PRO TIP: Cite Your Sources.
In yesterday's New Hampshire Business Review, a reporter named Bob Sanders has written an excellent piece about the 2017 Open Enrollment Period situation in the Granite State:
As the dust settles on the Affordable Care Act, New Hampshire is feeling tremors from shifts occurring nationally, although the state’s health care landscape is more stable than the rest of the country.
About a quarter of the nation, geographically, and around 17 percent, demographically, only have one insurer on the exchange, meaning less competition on rates, and therefore higher costs. Over the past year, UnitedHealthcare, Aetna and Humana have pulled out of the markets in most states, not getting the healthy populations they expected.
It's a good article, full of stats, figures, context and quotes. THere's even a nifty pie chart showing the relative market share of the carriers and so on.
Only one problem; can you spot it?
Proposed changes to individual rates average 11 percent, less than half of those proposed in the rest of the country, according to one analysis, but both figures could be misleading. As noted by White, New England had higher rates to begin with, so this could mean that the rest of the country is just catching up.
Secondly, an analysis of approved rates in selected states show actual rates going up about 9 percent. And New Hampshire numbers included sharp increases by CHO and Minuteman, which indicated that the approved rates will be a lot lower.
Now, perhaps this is just my ego getting to me, but I'd say there's a pretty good chance that the source of the first analysis (11% in NH, 'less than half' that of the rest of the country) is myself.
I could be wrong about this, of course...but I have no way of knowing, because he didn't bother citing his source. Even if he isn't gonna link to it, he should've at least mentioned it somewhere (in the body or the footnotes).

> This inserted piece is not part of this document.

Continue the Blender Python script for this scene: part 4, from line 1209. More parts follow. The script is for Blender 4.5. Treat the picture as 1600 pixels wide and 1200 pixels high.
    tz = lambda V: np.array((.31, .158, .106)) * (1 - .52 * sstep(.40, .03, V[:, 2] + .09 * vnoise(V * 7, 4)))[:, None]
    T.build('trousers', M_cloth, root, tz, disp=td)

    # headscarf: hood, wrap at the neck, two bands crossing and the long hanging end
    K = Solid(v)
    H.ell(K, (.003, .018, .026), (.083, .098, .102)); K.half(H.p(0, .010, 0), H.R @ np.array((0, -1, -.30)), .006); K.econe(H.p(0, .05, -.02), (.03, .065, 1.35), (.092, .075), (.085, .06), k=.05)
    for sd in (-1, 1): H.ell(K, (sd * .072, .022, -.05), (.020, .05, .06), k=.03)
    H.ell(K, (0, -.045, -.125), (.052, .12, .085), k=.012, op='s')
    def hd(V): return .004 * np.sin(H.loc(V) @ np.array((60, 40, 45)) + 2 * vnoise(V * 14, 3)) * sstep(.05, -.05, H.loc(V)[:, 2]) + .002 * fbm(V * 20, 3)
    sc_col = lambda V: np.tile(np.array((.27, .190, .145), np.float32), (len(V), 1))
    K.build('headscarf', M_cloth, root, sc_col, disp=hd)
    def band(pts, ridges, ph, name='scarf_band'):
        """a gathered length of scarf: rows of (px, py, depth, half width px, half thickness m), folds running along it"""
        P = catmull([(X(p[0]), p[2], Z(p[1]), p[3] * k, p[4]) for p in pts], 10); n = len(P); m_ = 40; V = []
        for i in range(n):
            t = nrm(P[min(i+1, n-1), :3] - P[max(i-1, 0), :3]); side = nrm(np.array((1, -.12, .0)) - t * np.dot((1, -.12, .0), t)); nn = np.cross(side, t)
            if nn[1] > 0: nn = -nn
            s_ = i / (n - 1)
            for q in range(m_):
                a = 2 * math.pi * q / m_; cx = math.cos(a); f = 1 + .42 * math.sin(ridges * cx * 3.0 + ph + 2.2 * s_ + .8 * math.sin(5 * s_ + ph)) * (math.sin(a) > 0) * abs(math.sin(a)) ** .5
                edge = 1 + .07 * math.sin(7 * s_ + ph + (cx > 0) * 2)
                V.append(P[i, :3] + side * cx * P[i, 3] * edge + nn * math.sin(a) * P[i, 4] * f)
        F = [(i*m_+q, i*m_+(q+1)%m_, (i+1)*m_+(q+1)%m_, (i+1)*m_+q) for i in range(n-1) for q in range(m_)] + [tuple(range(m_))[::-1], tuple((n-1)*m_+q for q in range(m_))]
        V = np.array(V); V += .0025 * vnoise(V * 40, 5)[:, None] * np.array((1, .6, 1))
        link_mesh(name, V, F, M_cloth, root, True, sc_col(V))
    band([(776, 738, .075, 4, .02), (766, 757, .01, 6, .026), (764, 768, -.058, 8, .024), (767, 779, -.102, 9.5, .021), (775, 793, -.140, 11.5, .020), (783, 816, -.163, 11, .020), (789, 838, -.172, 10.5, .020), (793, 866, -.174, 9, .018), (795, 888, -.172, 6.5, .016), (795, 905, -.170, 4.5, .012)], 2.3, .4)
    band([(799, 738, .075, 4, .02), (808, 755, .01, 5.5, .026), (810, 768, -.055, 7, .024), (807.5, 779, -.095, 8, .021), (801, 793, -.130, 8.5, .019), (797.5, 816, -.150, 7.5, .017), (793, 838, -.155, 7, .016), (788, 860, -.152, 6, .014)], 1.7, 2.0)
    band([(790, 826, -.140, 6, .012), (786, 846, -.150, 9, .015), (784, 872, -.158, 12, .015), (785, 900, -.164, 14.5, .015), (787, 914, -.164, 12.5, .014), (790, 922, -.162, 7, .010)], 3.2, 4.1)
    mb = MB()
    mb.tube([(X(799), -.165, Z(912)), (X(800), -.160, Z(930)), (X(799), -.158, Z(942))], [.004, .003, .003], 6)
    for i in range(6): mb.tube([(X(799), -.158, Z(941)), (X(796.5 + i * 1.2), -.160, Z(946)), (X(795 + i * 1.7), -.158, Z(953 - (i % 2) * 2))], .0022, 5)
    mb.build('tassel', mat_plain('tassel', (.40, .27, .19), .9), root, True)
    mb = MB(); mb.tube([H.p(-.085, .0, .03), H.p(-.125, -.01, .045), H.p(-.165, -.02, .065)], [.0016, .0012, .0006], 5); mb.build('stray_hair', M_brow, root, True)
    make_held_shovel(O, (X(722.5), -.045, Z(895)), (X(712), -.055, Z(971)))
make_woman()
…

And I'm further guessing that the source of the second analysis (9% in selected states) is likely the Kaiser Family Foundation, referring to benchmark silver plans only, I'm less certain about that one (he specifies that these are approved rates, but the KFF study was done back in July...but again, without citation there's no way of knowing this either.
Anyway, as good of an article as it is otherwise, it doesn't include the approved rates for New Hampshire, which is all I was looking for in the first place, so there you go.